* _Given material_
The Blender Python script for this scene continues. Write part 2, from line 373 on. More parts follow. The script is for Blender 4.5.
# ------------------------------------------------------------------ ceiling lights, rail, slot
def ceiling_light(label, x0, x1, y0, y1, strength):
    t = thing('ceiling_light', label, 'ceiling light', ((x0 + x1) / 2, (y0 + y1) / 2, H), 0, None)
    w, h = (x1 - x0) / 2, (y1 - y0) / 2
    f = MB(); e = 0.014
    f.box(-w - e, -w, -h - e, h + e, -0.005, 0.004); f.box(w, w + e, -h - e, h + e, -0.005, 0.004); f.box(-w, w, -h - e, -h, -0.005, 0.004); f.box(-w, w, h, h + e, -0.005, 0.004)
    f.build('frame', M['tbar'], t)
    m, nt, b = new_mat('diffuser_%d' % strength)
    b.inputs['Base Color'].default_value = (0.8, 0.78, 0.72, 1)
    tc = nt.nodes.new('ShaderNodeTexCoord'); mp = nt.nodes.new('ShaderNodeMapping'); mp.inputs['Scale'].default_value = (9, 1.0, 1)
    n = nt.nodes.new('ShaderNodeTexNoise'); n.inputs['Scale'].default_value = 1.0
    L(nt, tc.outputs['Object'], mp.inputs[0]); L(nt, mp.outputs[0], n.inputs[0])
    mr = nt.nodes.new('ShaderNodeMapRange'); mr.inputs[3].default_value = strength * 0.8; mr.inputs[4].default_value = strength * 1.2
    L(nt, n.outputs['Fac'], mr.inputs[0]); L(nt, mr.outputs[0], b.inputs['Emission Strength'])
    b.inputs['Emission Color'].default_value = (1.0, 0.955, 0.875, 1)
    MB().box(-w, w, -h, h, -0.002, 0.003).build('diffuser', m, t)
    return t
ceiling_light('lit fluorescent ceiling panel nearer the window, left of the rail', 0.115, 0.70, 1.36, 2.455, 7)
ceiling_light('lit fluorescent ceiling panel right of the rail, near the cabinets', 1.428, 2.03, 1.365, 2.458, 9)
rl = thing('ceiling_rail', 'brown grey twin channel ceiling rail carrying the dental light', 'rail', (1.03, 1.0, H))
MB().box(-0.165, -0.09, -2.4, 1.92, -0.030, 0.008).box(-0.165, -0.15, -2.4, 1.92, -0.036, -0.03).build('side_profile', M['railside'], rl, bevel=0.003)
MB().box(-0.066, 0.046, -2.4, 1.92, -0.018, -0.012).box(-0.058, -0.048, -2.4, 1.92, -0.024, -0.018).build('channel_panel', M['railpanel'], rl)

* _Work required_
Each line of the listing should be copied exactly.

* _Output of the task_
The Blender Python script for this scene continues. Write part 2, from line 373 on. More parts follow. The script is for Blender 4.5.
# ------------------------------------------------------------------ ceiling lights, rail, slot
def ceiling_light(label, x0, x1, y0, y1, strength):
    t = thing('ceiling_light', label, 'ceiling light', ((x0 + x1) / 2, (y0 + y1) / 2, H), 0, None)
    w, h = (x1 - x0) / 2, (y1 - y0) / 2
    f = MB(); e = 0.014
    f.box(-w - e, -w, -h - e, h + e, -0.005, 0.004); f.box(w, w + e, -h - e, h + e, -0.005, 0.004); f.box(-w, w, -h - e, -h, -0.005, 0.004); f.box(-w, w, h, h + e, -0.005, 0.004)
    f.build('frame', M['tbar'], t)
    m, nt, b = new_mat('diffuser_%d' % strength)
    b.inputs['Base Color'].default_value = (0.8, 0.78, 0.72, 1)
    tc = nt.nodes.new('ShaderNodeTexCoord'); mp = nt.nodes.new('ShaderNodeMapping'); mp.inputs['Scale'].default_value = (9, 1.0, 1)
    n = nt.nodes.new('ShaderNodeTexNoise'); n.inputs['Scale'].default_value = 1.0
    L(nt, tc.outputs['Object'], mp.inputs[0]); L(nt, mp.outputs[0], n.inputs[0])
    mr = nt.nodes.new('ShaderNodeMapRange'); mr.inputs[3].default_value = strength * 0.8; mr.inputs[4].default_value = strength * 1.2
    L(nt, n.outputs['Fac'], mr.inputs[0]); L(nt, mr.outputs[0], b.inputs['Emission Strength'])
    b.inputs['Emission Color'].default_value = (1.0, 0.955, 0.875, 1)
    MB().box(-w, w, -h, h, -0.002, 0.003).build('diffuser', m, t)
    return t
ceiling_light('lit fluorescent ceiling panel nearer the window, left of the rail', 0.115, 0.70, 1.36, 2.455, 7)
ceiling_light('lit fluorescent ceiling panel right of the rail, near the cabinets', 1.428, 2.03, 1.365, 2.458, 9)
rl = thing('ceiling_rail', 'brown grey twin channel ceiling rail carrying the dental light', 'rail', (1.03, 1.0, H))
MB().box(-0.165, -0.09, -2.4, 1.92, -0.030, 0.008).box(-0.165, -0.15, -2.4, 1.92, -0.036, -0.03).build('side_profile', M['railside'], rl, bevel=0.003)
MB().box(-0.066, 0.046, -2.4, 1.92, -0.018, -0.012).box(-0.058, -0.048, -2.4, 1.92, -0.024, -0.018).build('channel_panel', M['railpanel'], rl)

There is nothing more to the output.